Presidents often use re-election to revive leftover policy objectives. A New Yorker magazine article in June noted: "The President has said that the most important policy he could address in his second term is climate change." Such an unpopular policy focus might seem crazy if Republicans hold the House, but then again Mr. Obama will want an issue where he can press his advantage and blame an obstinate GOP. The president has to date been unconcerned by how his agenda hurts congressional Democrats; he's unlikely to begin caring once he has been re-elected.
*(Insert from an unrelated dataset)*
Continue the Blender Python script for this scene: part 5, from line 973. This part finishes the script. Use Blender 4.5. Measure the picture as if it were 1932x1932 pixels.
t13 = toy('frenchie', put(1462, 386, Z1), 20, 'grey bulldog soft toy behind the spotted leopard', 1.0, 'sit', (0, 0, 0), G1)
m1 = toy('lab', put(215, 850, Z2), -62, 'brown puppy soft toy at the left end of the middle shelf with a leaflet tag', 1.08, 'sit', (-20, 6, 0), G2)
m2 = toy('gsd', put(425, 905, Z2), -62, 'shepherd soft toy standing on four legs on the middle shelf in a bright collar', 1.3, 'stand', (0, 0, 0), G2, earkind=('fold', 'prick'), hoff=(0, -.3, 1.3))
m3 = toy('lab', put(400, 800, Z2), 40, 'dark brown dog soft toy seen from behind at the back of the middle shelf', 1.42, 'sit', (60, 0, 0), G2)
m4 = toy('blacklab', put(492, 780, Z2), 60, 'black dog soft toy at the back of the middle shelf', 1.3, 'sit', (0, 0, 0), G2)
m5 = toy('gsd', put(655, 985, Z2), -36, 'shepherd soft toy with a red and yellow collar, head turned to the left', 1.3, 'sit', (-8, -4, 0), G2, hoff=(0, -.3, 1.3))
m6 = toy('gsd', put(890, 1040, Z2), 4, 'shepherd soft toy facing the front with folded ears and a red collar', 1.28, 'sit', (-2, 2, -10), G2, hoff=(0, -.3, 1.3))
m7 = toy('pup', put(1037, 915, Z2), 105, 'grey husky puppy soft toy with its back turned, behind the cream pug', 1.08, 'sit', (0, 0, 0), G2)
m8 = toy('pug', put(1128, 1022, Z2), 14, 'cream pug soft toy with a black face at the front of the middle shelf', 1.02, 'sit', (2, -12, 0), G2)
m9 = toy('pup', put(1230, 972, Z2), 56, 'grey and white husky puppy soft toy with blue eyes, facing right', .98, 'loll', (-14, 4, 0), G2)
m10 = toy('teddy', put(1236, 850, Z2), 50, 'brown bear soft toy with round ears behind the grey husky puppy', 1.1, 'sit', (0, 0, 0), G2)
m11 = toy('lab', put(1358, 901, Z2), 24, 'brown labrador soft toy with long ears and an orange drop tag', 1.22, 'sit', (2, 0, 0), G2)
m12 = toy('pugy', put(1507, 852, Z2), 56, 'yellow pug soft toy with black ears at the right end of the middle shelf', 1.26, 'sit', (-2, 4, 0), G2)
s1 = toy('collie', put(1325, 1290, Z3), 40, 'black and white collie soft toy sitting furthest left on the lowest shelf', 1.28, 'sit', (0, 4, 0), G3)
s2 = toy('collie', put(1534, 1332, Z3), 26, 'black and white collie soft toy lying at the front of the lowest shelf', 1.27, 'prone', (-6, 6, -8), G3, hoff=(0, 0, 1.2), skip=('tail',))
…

Yet since the probable outcome of his approach would be continued gridlock, his real efforts will be devoted to fine-tuning the regulatory apparatus he has designed specifically to go around Congress—as the administration has done the past two years. The Environmental Protection Agency in particular will resurrect rules it delayed implementing before the election (see: costly ozone regulations) and move to take over new areas like natural-gas fracking.

The same goes for other agencies, from the Labor Department to the Securities and Exchange Commission. The National Labor Relations Board will continue to cement union dominance over employers. The Solyndras will continue. What Mr. Obama cannot accomplish via regulation, he will attempt through executive order—much as he did with his recent immigration directive.

Most voters understand that a second Obama term means the continuation of ObamaCare and the Dodd-Frank financial regulations. But there is also the carte blanche that re-election will give the president to supercharge those laws, which are only now entering key rulemaking periods.

Governor Romney also has a piece in today’s Wall Street Journal. It is about his experience at Bain Capital (“What I Learned at Bain Capital”). I wish it were a bit more in the three cheers for capitalism mode, but it’s a good piece and it shows an approach that could not be more different from what we must anticipate in a second Obama term.

One might be tempted to characterize the difference in what we could expect from the two leaders this way: what Mitt Romney did learn at Bain Capital compared to what President Obama didn’t learn in his first term.